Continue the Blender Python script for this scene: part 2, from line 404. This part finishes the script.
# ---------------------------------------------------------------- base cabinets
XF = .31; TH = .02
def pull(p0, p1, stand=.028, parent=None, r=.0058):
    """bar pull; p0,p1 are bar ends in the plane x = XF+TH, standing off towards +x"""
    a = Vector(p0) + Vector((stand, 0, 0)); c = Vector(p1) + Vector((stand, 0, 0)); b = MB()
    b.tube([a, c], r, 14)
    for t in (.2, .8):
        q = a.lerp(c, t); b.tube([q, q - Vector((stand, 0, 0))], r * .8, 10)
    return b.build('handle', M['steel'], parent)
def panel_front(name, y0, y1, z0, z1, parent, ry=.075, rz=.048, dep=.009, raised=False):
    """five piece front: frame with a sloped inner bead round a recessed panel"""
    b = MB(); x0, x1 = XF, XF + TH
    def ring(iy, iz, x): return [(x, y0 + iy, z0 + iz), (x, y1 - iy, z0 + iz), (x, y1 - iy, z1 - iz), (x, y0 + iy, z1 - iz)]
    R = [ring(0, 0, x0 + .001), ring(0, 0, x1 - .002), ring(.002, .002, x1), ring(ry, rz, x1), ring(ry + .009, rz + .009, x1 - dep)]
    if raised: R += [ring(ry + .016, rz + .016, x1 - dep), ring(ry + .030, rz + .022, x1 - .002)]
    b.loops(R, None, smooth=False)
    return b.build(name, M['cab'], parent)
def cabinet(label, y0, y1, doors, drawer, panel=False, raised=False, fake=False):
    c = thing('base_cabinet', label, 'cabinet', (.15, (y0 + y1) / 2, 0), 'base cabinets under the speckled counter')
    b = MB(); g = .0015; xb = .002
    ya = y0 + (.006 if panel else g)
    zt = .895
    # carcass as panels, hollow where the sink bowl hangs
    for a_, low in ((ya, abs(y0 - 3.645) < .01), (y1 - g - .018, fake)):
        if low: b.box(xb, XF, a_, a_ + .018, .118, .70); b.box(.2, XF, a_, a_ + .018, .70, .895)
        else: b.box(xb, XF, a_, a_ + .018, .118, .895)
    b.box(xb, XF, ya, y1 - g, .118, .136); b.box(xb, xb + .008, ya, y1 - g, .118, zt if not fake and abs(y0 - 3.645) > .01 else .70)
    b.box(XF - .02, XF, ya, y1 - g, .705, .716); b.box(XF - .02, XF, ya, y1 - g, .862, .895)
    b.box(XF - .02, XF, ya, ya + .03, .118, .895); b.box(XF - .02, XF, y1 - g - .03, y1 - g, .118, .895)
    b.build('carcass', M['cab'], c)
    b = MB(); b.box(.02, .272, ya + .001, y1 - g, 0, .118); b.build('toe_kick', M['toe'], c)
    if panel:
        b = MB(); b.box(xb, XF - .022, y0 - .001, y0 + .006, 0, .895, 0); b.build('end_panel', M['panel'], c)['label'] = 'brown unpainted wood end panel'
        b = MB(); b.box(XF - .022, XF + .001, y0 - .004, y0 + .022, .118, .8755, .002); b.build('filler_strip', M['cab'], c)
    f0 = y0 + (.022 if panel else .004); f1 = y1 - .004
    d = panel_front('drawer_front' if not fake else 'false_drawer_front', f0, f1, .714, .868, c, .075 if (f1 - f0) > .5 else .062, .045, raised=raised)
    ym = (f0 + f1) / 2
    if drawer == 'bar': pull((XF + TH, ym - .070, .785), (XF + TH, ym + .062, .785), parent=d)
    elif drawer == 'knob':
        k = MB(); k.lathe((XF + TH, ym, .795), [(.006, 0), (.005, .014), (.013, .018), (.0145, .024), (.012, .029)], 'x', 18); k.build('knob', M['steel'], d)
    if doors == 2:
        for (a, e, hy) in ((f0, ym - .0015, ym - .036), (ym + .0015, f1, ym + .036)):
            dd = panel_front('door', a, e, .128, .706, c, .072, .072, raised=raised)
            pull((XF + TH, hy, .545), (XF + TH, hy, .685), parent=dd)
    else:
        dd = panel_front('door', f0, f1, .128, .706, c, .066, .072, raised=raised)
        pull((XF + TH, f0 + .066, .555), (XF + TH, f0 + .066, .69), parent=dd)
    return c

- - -

→ AIM OF THE TASK: Extract each line of the material exactly as it stands.

→ IN RESPONSE:
Continue the Blender Python script for this scene: part 2, from line 404. This part finishes the script.
# ---------------------------------------------------------------- base cabinets
XF = .31; TH = .02
def pull(p0, p1, stand=.028, parent=None, r=.0058):
    """bar pull; p0,p1 are bar ends in the plane x = XF+TH, standing off towards +x"""
    a = Vector(p0) + Vector((stand, 0, 0)); c = Vector(p1) + Vector((stand, 0, 0)); b = MB()
    b.tube([a, c], r, 14)
    for t in (.2, .8):
        q = a.lerp(c, t); b.tube([q, q - Vector((stand, 0, 0))], r * .8, 10)
    return b.build('handle', M['steel'], parent)
def panel_front(name, y0, y1, z0, z1, parent, ry=.075, rz=.048, dep=.009, raised=False):
    """five piece front: frame with a sloped inner bead round a recessed panel"""
    b = MB(); x0, x1 = XF, XF + TH
    def ring(iy, iz, x): return [(x, y0 + iy, z0 + iz), (x, y1 - iy, z0 + iz), (x, y1 - iy, z1 - iz), (x, y0 + iy, z1 - iz)]
    R = [ring(0, 0, x0 + .001), ring(0, 0, x1 - .002), ring(.002, .002, x1), ring(ry, rz, x1), ring(ry + .009, rz + .009, x1 - dep)]
    if raised: R += [ring(ry + .016, rz + .016, x1 - dep), ring(ry + .030, rz + .022, x1 - .002)]
    b.loops(R, None, smooth=False)
    return b.build(name, M['cab'], parent)
def cabinet(label, y0, y1, doors, drawer, panel=False, raised=False, fake=False):
    c = thing('base_cabinet', label, 'cabinet', (.15, (y0 + y1) / 2, 0), 'base cabinets under the speckled counter')
    b = MB(); g = .0015; xb = .002
    ya = y0 + (.006 if panel else g)
    zt = .895
    # carcass as panels, hollow where the sink bowl hangs
    for a_, low in ((ya, abs(y0 - 3.645) < .01), (y1 - g - .018, fake)):
        if low: b.box(xb, XF, a_, a_ + .018, .118, .70); b.box(.2, XF, a_, a_ + .018, .70, .895)
        else: b.box(xb, XF, a_, a_ + .018, .118, .895)
    b.box(xb, XF, ya, y1 - g, .118, .136); b.box(xb, xb + .008, ya, y1 - g, .118, zt if not fake and abs(y0 - 3.645) > .01 else .70)
    b.box(XF - .02, XF, ya, y1 - g, .705, .716); b.box(XF - .02, XF, ya, y1 - g, .862, .895)
    b.box(XF - .02, XF, ya, ya + .03, .118, .895); b.box(XF - .02, XF, y1 - g - .03, y1 - g, .118, .895)
    b.build('carcass', M['cab'], c)
    b = MB(); b.box(.02, .272, ya + .001, y1 - g, 0, .118); b.build('toe_kick', M['toe'], c)
    if panel:
        b = MB(); b.box(xb, XF - .022, y0 - .001, y0 + .006, 0, .895, 0); b.build('end_panel', M['panel'], c)['label'] = 'brown unpainted wood end panel'
        b = MB(); b.box(XF - .022, XF + .001, y0 - .004, y0 + .022, .118, .8755, .002); b.build('filler_strip', M['cab'], c)
    f0 = y0 + (.022 if panel else .004); f1 = y1 - .004
    d = panel_front('drawer_front' if not fake else 'false_drawer_front', f0, f1, .714, .868, c, .075 if (f1 - f0) > .5 else .062, .045, raised=raised)
    ym = (f0 + f1) / 2
    if drawer == 'bar': pull((XF + TH, ym - .070, .785), (XF + TH, ym + .062, .785), parent=d)
    elif drawer == 'knob':
        k = MB(); k.lathe((XF + TH, ym, .795), [(.006, 0), (.005, .014), (.013, .018), (.0145, .024), (.012, .029)], 'x', 18); k.build('knob', M['steel'], d)
    if doors == 2:
        for (a, e, hy) in ((f0, ym - .0015, ym - .036), (ym + .0015, f1, ym + .036)):
            dd = panel_front('door', a, e, .128, .706, c, .072, .072, raised=raised)
            pull((XF + TH, hy, .545), (XF + TH, hy, .685), parent=dd)
    else:
        dd = panel_front('door', f0, f1, .128, .706, c, .066, .072, raised=raised)
        pull((XF + TH, f0 + .066, .555), (XF + TH, f0 + .066, .69), parent=dd)
    return c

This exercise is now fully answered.